Dans cette tribune en exclusivité pour Forbes France, Fabien Poggi rappelle l’importance d’adapter nos cursus de formation aux évolutions de la blockchain et l’émergence du Web3. Ce dernier est CEO et co-fondateur de Starton, une plateforme qui permet via API d’accéder plus facilement à la blockchain.
Depuis plusieurs années déjà, la blockchain transforme en profondeur l’économie numérique et s’impose comme une transition technologique majeure. Alors que des champions français émergent progressivement dans ce secteur en pleine effervescence, l’Hexagone reste confronté à une pénurie critique de talents. À l’heure où la souveraineté numérique française et européenne est au cœur de toutes les préoccupations, former massivement aux savoir-faire du Web3 et de la blockchain devient un enjeu stratégique déterminant.
Ne pas reproduire les erreurs du passé
Si la souveraineté numérique est une question si brûlante en Europe, c’est avant tout parce que des erreurs décisives ont été commises au cours des dernières décennies. Des semi-conducteurs à l’intelligence artificielle en passant par le cloud, tous les changements de paradigme en matière de numérique ont tant tardé à être intégrés dans les pays européens que les entreprises états-uniennes jouissent désormais d’une suprématie presque incontestable sur le secteur.

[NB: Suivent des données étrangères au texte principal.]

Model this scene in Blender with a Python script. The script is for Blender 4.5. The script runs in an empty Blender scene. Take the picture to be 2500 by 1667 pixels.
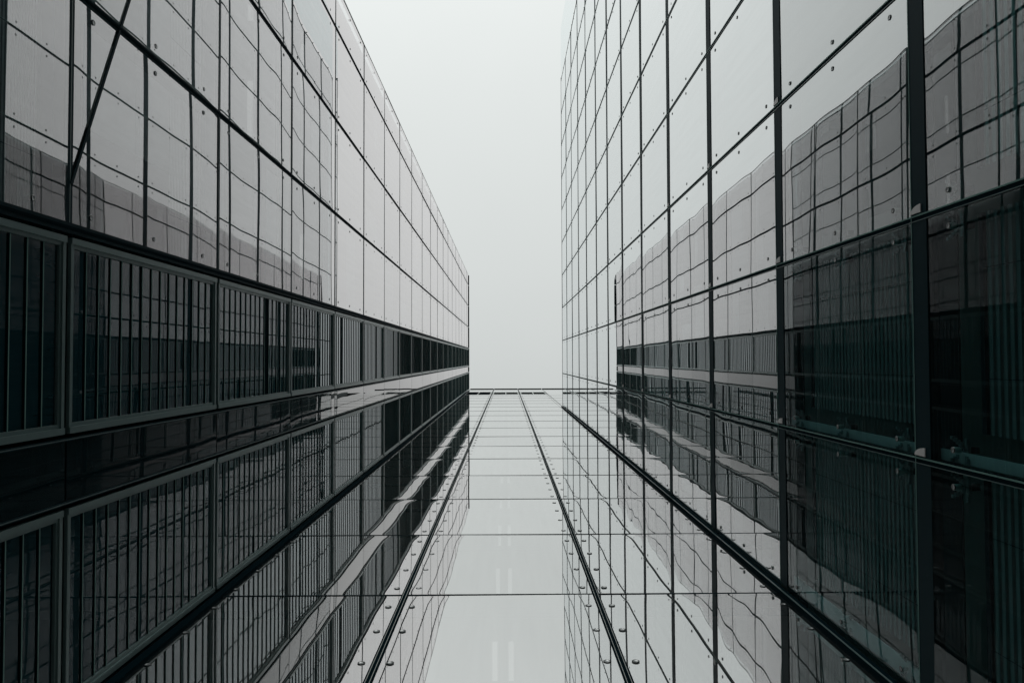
import bpy, math, random
from mathutils import Matrix, Vector
random.seed(7)
sc = bpy.context.scene
C = sc.collection
R = math.radians

# ------------------------------------------------------------------ dimensions (metres)
F = 1700.0                      # focal length in photo pixels (2500 wide)
EYE = 1.6
YB, XL, XR = 4.0, 4.97, 4.74    # distance of the three facades from the camera
def floor_z(k):                 # height of transom k; the upper storeys are taller
    return EYE + 7.92 + (4.08*k if k <= 7 else 4.08*7 + 4.54*(k-7))
K_LEFT, K_RIGHT = 19, 12
TOP_BACK = EYE + 94.7

# ------------------------------------------------------------------ materials
def new_mat(name):
    m = bpy.data.materials.new(name); m.use_nodes = True
    nt = m.node_tree
    for n in list(nt.nodes): nt.nodes.remove(n)
    return m, nt, nt.nodes, nt.links

def plain(name, col, rough=0.5, metal=0.0, bump=0.0, vary=0.12, spec=0.5, scale=6.0):
    m, nt, N, L = new_mat(name)
    out = N.new('ShaderNodeOutputMaterial'); p = N.new('ShaderNodeBsdfPrincipled')
    p.inputs['Roughness'].default_value = rough; p.inputs['Metallic'].default_value = metal
    p.inputs['Specular IOR Level'].default_value = spec
    tc = N.new('ShaderNodeTexCoord'); no = N.new('ShaderNodeTexNoise')
    no.inputs['Scale'].default_value = scale; no.inputs['Detail'].default_value = 5
    L.new(tc.outputs['Object'], no.inputs['Vector'])
    mr = N.new('ShaderNodeMapRange'); mr.inputs['To Min'].default_value = 1-vary; mr.inputs['To Max'].default_value = 1+vary
    L.new(no.outputs['Fac'], mr.inputs['Value'])
    mx = N.new('ShaderNodeMix'); mx.data_type = 'RGBA'; mx.blend_type = 'MULTIPLY'; mx.inputs['Factor'].default_value = 1
    mx.inputs['A'].default_value = (*col, 1); L.new(mr.outputs['Result'], mx.inputs['B'])
    L.new(mx.outputs['Result'], p.inputs['Base Color'])
    if bump:
        b = N.new('ShaderNodeBump'); b.inputs['Strength'].default_value = bump; b.inputs['Distance'].default_value = 0.01
        L.new(no.outputs['Fac'], b.inputs['Height']); L.new(b.outputs['Normal'], p.inputs['Normal'])
    L.new(p.outputs['BSDF'], out.inputs['Surface'])
    return m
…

Sur les 10 plus importantes capitalisations boursières du dernier trimestre 2021, 8 ont été créées aux Etats-Unis, dont 7 dans le secteur du numérique. Aujourd’hui, la blockchain rebat en partie les cartes de l’innovation numérique : des champions français, comme Ledger ont d’ores et déjà émergé et un écosystème dynamique s’est créé autour du Web3 dans le pays. Il s’agit donc de ne pas reproduire les erreurs du passé pour donner toutes leurs chances à ces nouveaux acteurs dans la compétition mondiale.
Un défaut massif d’information et de formation
Pour se développer rapidement et massivement, cet écosystème a besoin que soient réunis trois
éléments :
● Un cadre législatif favorable, qui permette de développer des entreprises innovantes et des business models créatifs ;
● Des capitaux en quantité suffisante pour donner aux start-up les moyens de leurs ambitions ;
● Des ressources humaines nombreuses et formées.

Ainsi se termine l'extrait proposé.